KORUPSI LAGI, KORUPSI LAGI
KORUPSI LAGI, KORUPSI LAGI
Oleh : H. Abd Kholiq Irfan
(Pengurus Lembaga Dakwah PBNU)
Tahun
demi tahun tingkat korupsi di Indonesia tidak malah menurun. Praktek lacut masih terus berlanjut, namun korupsi semakin meningkat. Laporan Transparency Internasional pada tahun
2022 menunjukkan, indeks persepsi korupsi (IPK) Indonesia tercatat sebesar 34
poin dari skala 0-100. Angka ini menurun 4 poin dari tahun sebelumnya. Penurunan
IPK ini turut menjatuhkan urutan IPK Indonesia secara global. Tercatat, IPK
Indonesia pada 2022 menempati peringkat ke-110. Padahal pada tahun sebelumnya IPK
Indonesia berada di peringkat ke-96 secara global.
Kejahatan
korupsi di Indonesia memang sudah masuk dalam
katogerikan extraordinary crime atau kejahatan luar biasa. Produk hukum untuk
menjerat para koruptor juga sudah dibuat. (1)
UU No 28 Tahun 1999 Tentang Penyelenggaraan Negara yang bersih dan bebas KKN,
(2) UU No .31 Tahun 1999 Tentang Pemberantasan Tindak Pidana Korupsi, (3) UU No.30 Tahun 2002 Tentang Komisi
Pemberantasan Tindak Pidana Korupsi. (4) UU Nomor 19 Tahun 2019 Tentang
Perubahan Kedua atas Undang- Undang
Nomor 30 Tahun 2002 Tentang
Komisi Pemberantasan Tindak Pidana Korupsi. Namun pelaku kejahatan ini
seperti tidak jera.
Memasuki
25 tahun reformasi korupsi malah semakin menjadi-jadi. Korupsi menjadi potensialitas kerakusan pribadi. Korupsi menjadi naluri dan
kecenderungan sehari–hari.

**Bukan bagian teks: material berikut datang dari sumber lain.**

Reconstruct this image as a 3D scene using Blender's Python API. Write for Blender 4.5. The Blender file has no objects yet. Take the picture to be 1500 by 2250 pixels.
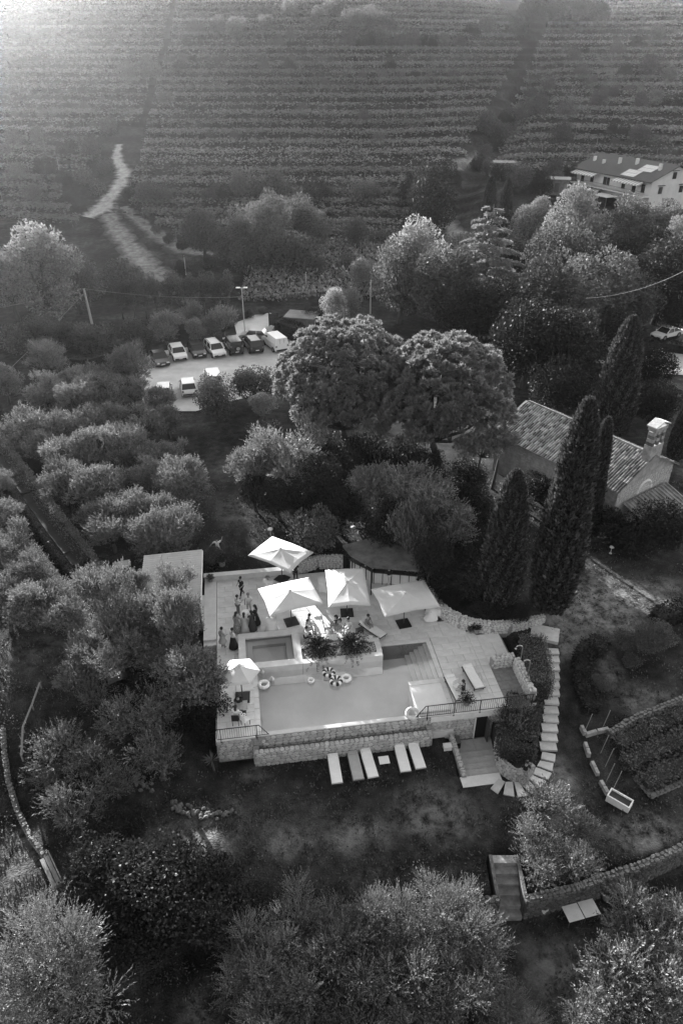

Korupsi semakin gila dan merajalela di mana- mana
dihampir semua lapisan. Mulai dari pamong
desa sampai pejabat negara, berita tentang pejabat yang di tangkap
selalu menghiasi layar kaca.
Dalam
masa kepemimpinan Presiden Joko Widodo
tercatat ada lima menteri dari partai politik di borgol Komisi
Pemberantasan Korupsi (KPK) dan dijebloskan penjara. Sperti; Idrus Marham
(Golkar), Imam Nahrowi (PKB), Juliari Batubara ( PDIP), Edy Prabowo (Gerindra),
yang teranyar, Jhony G Plate (Nasdem). Belum lagi anggota DPR RI dan DPRD, termasuk
kepala daerah dan pejabat negara yang terjerat korupsi. Akademisi yang
bergelar profesor pun ada yang tersandung korupsi.
Korupsi
memang perbuatan mahajahat yang di
lakukan oleh oknum pejabat yang hatinya super jahat, laknat, nafsu setan, rakus, tamak,
serakah yang telah memperbudak
mentalitas para pejabat dan menumpuk kekayaan pribadi dengan mengorbankan rakyat. Korupsi itu sama
dengan perampok dan maling uang rakyat.
Di era reformasi yang katanya penguat
demokrasi, memberantas KKN, berdirinya lembaga anti raswah (KPK) yang di harapkan
bertindak gagah berani belum
sepenuhnya menunjukan hasil yang
memuaskan. KPK semakin berjalan mundur
belum bisa membabat habis dan
melibas tuntas pejabat yang
korupsi . Mirisnya sekarang
KPK sedang tersandra pelanggaran
Kode Etik pimpinanya, dan sedang berusaha mengajukan perpanjangan masa jabatannya
yang sudah ditetapkan dan diatur undang- undang. Sangat memalukan!
Meskipun
begitu, perang melawan korupsi harus terus dilakukan tanpa henti. Siapapun pelakunya, apapun jabatanya, apapun partainya
tak perlu ada tebang pilih dan kompromi. Harun
Masiku dari PDIP masih melenggang bebas
sampai hari ini. Korupsi mencabik-cabik rasa keadilan publik.
KPK,
Jaksa, Polisi adalah ujung tombak
pemberantasan korupsi. Mereka harus tetap berderap maju. jangan malah terbalik. Perang melawan korupsi
butuh komitmen, istikamah dan integritas tinggi, tidak bisa seenaknya sendiri
dan sesuka hati. Hukuman maksimal yang pantas untuk pelaku korupsi adalah seumur hidup atau hukum
mati, kemudian sita semua aset dan hartanya.
Dalam
ilmu militer berlaku filosofi bahwa
pertahanan terbaik adalah menyerang. Pemberantasan
korupsi perlu dilakukan penegakan secara berintegrasi. Koruptor adalah biang kesengsaraan dan
kerugian keuangan negara, menyerang habis habisan koruptor akan memberikan
bangsa ini memiliki pertahanan yang kukuh dalam melawan koruptor.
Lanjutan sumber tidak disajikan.